Last week my resin bust of Cernunnos arrived and I'm in the process of painting him, and I've surprisingly found him to be the source of continually awkward conversation. "Who is he?" people keep asking, and I find myself with no good answer.

I could answer what the figure means personally to me, but that doesn't really help anyone else understand him, much less understand where any of this is coming from.

I can give a historical explanation, which was my first tactic, only to find myself qualifying every statement. "Is he Celtic?" Well, kind of. The Celts have a lot of images that kind of look like him, but we have no idea what they called him. We have one incidence of his name, and that statue is Gaulish-Roman, and the name is actually Latin. "What does he represent?" To the Celts? The answer's highly arguable. "What's his story?" He doesn't have one, at least not that was ever written down. "So what's your connection with him?" That would take a small thesis to cover.

I found slight solace in an unlikely source, however. About an hour after having this conversation with my husband, it dawned on me that I had a simpler answer. "He's Herne the Hunter."

"Oh!" explains my husband. "Now I get it."

Of course, my husband's only exposure to Herne is through Robin of Sherwood, a British TV series from the mid-eighties. But to be honest, that show does a fair job of depicting Herne as I see him. In fact, finding that show years ago was one of the things that lead me to learn about the historical Herne/Cernunnos in the first place.

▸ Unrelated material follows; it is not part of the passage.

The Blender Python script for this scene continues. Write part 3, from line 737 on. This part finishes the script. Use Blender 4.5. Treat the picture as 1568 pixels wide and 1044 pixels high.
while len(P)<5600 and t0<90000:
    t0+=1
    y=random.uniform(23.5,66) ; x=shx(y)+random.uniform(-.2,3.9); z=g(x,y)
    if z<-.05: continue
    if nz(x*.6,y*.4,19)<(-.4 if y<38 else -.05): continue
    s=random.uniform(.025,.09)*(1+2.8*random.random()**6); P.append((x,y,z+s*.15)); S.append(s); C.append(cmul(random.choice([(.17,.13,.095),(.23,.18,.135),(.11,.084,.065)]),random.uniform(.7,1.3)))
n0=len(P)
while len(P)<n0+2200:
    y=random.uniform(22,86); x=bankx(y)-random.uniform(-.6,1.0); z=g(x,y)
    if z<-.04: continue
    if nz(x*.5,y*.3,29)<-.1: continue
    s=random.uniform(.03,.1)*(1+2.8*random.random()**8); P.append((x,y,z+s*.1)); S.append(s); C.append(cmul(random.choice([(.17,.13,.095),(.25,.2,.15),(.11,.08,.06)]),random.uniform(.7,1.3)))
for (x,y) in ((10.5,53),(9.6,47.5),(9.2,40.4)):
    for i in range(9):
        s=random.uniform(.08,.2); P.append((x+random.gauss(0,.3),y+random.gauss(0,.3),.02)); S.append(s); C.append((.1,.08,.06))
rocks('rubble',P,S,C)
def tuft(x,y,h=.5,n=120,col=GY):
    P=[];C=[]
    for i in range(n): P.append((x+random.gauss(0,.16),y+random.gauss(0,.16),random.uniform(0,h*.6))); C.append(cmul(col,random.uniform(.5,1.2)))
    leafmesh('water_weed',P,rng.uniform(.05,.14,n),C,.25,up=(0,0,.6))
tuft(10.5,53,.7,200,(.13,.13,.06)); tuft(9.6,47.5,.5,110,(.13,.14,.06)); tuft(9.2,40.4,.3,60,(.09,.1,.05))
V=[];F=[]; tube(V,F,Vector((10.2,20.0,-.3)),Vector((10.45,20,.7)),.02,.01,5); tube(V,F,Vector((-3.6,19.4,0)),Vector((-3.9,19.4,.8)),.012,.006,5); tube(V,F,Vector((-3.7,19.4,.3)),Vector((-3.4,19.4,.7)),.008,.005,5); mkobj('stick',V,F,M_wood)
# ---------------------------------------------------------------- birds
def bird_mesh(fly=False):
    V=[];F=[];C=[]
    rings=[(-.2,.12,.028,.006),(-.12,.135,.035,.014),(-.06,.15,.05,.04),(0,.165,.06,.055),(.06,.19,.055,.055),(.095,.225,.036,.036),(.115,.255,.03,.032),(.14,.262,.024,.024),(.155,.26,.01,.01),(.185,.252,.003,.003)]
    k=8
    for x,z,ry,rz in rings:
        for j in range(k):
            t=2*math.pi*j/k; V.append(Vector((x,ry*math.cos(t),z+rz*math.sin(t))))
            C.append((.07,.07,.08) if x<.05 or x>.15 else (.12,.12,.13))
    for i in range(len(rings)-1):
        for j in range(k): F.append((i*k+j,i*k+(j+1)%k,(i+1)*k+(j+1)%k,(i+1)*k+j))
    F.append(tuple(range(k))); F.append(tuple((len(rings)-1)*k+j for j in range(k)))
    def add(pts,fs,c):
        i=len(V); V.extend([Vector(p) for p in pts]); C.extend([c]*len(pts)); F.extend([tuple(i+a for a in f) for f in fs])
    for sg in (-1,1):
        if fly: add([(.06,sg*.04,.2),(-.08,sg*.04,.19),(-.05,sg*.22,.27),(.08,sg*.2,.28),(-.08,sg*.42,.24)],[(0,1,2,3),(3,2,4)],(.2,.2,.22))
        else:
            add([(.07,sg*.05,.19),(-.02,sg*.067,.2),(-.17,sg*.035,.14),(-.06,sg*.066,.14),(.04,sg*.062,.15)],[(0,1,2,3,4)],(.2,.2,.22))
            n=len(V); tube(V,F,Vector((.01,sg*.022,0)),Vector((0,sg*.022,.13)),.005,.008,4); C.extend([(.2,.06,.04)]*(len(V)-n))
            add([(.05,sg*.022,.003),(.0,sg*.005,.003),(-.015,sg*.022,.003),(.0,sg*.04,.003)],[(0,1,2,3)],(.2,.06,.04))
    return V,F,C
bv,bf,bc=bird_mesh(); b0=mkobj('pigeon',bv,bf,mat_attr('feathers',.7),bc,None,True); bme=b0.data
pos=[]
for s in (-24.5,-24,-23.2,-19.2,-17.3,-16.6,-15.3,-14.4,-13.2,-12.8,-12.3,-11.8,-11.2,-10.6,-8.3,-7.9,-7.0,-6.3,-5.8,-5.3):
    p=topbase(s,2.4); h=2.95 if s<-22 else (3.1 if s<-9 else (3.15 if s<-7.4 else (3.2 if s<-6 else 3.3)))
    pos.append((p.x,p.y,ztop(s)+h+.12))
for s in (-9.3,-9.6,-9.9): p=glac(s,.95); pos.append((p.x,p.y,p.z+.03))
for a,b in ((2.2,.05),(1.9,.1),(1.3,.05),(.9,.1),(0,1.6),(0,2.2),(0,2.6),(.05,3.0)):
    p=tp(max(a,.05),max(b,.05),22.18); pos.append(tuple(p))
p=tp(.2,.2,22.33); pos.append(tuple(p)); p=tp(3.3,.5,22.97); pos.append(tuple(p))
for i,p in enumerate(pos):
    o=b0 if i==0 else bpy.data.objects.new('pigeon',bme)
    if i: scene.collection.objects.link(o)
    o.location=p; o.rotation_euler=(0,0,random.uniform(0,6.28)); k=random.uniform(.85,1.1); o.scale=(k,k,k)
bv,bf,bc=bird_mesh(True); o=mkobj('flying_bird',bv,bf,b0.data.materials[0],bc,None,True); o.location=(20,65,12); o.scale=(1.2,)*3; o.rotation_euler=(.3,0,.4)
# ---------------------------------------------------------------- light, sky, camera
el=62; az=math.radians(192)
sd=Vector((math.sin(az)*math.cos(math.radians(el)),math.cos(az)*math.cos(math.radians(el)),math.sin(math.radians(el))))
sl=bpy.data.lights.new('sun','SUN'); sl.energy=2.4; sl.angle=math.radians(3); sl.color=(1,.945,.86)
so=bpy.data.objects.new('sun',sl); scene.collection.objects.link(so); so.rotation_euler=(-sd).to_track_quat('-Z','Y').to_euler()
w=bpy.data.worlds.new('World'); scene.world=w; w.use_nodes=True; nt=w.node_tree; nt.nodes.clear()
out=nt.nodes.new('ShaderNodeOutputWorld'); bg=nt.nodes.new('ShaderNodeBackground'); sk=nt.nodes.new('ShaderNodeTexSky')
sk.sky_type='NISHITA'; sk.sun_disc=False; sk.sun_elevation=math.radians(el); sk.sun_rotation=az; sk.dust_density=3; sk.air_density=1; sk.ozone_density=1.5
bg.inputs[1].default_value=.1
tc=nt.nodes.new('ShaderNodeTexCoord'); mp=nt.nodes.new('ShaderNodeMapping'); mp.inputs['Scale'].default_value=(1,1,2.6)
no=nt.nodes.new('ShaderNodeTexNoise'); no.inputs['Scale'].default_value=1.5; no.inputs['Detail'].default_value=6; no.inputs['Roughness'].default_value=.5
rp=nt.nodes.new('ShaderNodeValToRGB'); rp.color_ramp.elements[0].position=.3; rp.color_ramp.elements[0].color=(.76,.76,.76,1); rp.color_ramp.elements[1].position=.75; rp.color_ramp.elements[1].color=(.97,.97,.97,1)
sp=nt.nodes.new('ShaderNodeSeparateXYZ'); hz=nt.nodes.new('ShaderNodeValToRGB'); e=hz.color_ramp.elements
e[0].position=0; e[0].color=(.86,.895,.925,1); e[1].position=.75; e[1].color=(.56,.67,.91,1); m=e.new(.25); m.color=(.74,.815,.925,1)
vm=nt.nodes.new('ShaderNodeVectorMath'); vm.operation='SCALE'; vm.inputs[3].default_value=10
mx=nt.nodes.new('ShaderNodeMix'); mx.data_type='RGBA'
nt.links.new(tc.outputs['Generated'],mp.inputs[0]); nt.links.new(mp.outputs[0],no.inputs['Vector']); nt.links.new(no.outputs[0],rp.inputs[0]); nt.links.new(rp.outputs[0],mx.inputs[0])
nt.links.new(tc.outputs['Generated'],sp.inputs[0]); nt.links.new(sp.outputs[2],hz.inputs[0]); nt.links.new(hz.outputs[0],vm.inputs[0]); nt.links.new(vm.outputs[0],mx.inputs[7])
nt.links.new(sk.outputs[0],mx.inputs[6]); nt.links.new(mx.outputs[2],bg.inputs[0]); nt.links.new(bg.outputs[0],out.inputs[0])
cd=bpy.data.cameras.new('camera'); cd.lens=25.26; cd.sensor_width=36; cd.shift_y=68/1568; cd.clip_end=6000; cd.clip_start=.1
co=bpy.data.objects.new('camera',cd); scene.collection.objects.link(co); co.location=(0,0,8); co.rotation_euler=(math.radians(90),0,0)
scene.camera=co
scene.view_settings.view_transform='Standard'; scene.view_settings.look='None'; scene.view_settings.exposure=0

But it's still awkward referencing TV, especially when I grit my teeth when people reference something like Charmed to explain Wicca. I guess it's the difference between being inspired by TV to further learn, versus taking TV as some sort of canonical instructive text.

1 comments

  1. Anonymous // January 7, 2009 at 1:21 AM  

    Regarding Herne: Have you seen this picture, by George Cruikshank? It's one of my favorite drawings ever. It's actually an illustration of a scene in a nearly forgotten 19th century novel, Windsor Castle by by William Harrison Ainsworth.
    ---

    Actually, the real purpose of this comment, before you sidetracked me with Cernunnos and Herne, was to write you a bit of fan mail. Your website has the clearest explanation of what Wicca is about that I've seen anywhere besides religioustolerance.org — and your site is more personal. (So you know where I'm coming from: I'm an agnostic with a reform Jewish upbringing, and a lot of curiosity.) You're a lovely writer, and when I saw you'd started to blog, I was in haste to bookmark. Please keep posting!